If the Barnet Conservatives ignore these points, they will be turfed out on their ear in 2014. Sadly, by then, many deccent people and decent busineses in Barnet will have been utterly decimated. We really can't wait that long. That is why I call on Richard to reconsider this list. I ask him to imagine he was making the decisions as if he were in his jewellers shop, rather than in the Ivory Towers of Barnet.

In the words of Barnet Trader, Paul Shea in the film "A Tale of Two Barnets" - "Please Listen".
(this text has been emailed to Richard Cornelius).

3 comments:

Morris Hickey said...

So with Bwian Coleperson put in his place who will replace him as the hate figure for Barnet bloggers? And who will pay his taxi fares and luncheon bills?

baarnett said...

According to my Evening Standard, Brent Cross is now going to double in size.

The rest of the plan there seems to have been abandoned, at least for now.

Scotch Hopper said...

I believe that what Barnet is doing has been directed by Central Government: we are an experiment. Banging on at Cornelius will have little effect.

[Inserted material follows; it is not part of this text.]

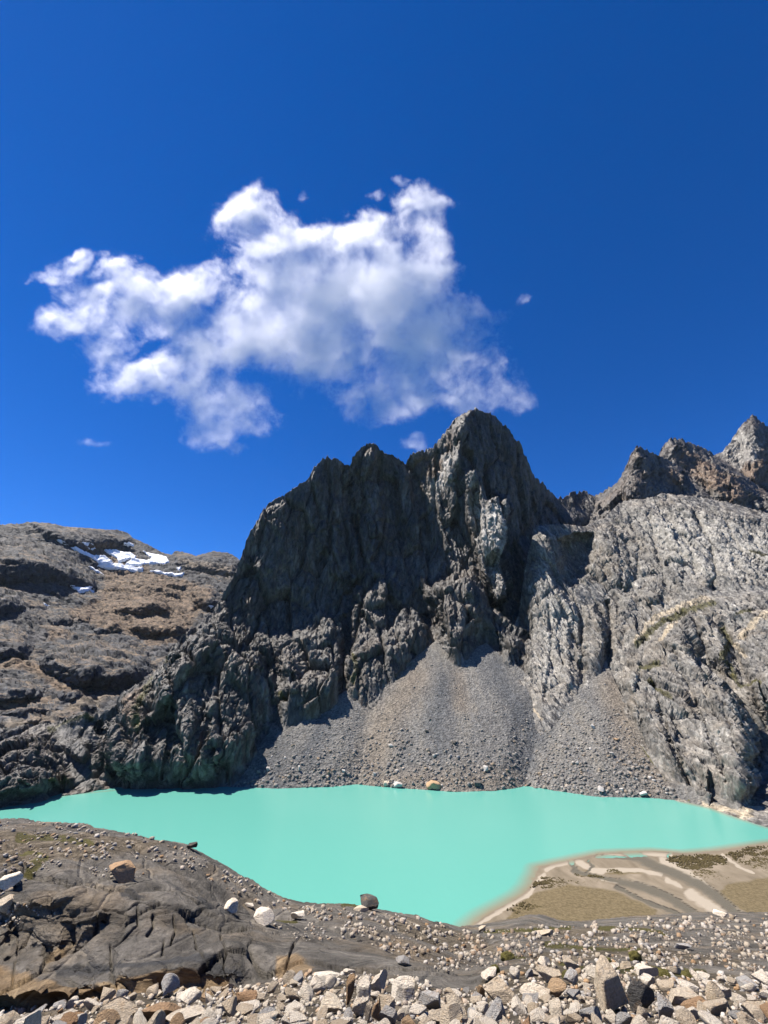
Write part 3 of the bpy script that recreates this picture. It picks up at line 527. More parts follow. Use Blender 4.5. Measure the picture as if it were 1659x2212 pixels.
grs = np.maximum.reduce([np.clip(poly_in(WX, WY, p) / 10, 0, 1) for p in ([(1090, 1985), (1110, 1955), (1150, 1925), (1230, 1905), (1330, 1920), (1420, 1960), (1440, 2000), (1090, 2010)], [(1540, 1930), (1570, 1905), (1660, 1890), (1880, 1880), (1880, 2000), (1640, 1990), (1580, 1960)], [(1220, 1880), (1300, 1870), (1400, 1878), (1420, 1890), (1330, 1895)])])
P0 = at_z(PX, PY, zz - .25 * (chan > .4) * dryside)
sand = mesh_obj('sand_flat', P0.reshape(-1, 3), grid_faces(nr, nc), t.m, smooth=True, attrs={'channel': chan.ravel(), 'bar': bar.ravel(), 'grass': grs.ravel(), 'damp': np.clip(1 - dd / 7, 0, 1).ravel() * 1.0}); tag(sand, kind='structure')

# ------------------------------------------------------------------ stones: shapes
import bmesh
def ico(sub):
    bm = bmesh.new(); bmesh.ops.create_icosphere(bm, subdivisions=sub, radius=1)
    V = np.array([v.co[:] for v in bm.verts]); F = np.array([[v.index for v in f.verts] for f in bm.faces]); bm.free(); return V, F
ICO = {k: ico(k) for k in (1, 2, 3, 4)}
def stone_shape(sub, rs, cuts=11, aniso=(1, .8, .6), rough=.03, soft=.0):
    """an angular stone: a ball cut by random planes"""
    V, F = ICO[sub]; V = V * 1.25
    for i in range(cuts):
        n = rs.normal(size=3); n /= np.linalg.norm(n); d = rs.uniform(.34, .76)
        if i == 0: n = np.array([rs.uniform(-.45, .3), rs.uniform(-.6, .1), 1.0]); n /= np.linalg.norm(n); d = rs.uniform(.4, .55)
        e = V @ n - d; V = V - np.where(e > 0, e * (1 - soft), 0)[:, None] * n
    V = V + rough * np.stack([fbm(V * 2.2 + k * 9 + rs.uniform(0, 99), 4, .6) for k in range(3)], 1) * 2
    V = V * np.array(aniso); r = np.abs(V).max(0); return V / r, F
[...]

Cornelius is not a small businessman. He inherited his company from his father, so he has no experience of what it is like to build a company. His firm is not a shop. It is a secretive diamond dealing business in Hatton Garden. It occupies a faceless office in a descrete block with other similar firms. His dealings, built on the backs of oppressed workers in developing countries, made him a tidy £400,000 last year! No, Richard Cornelius has no idea what it is to run a small business in the real world.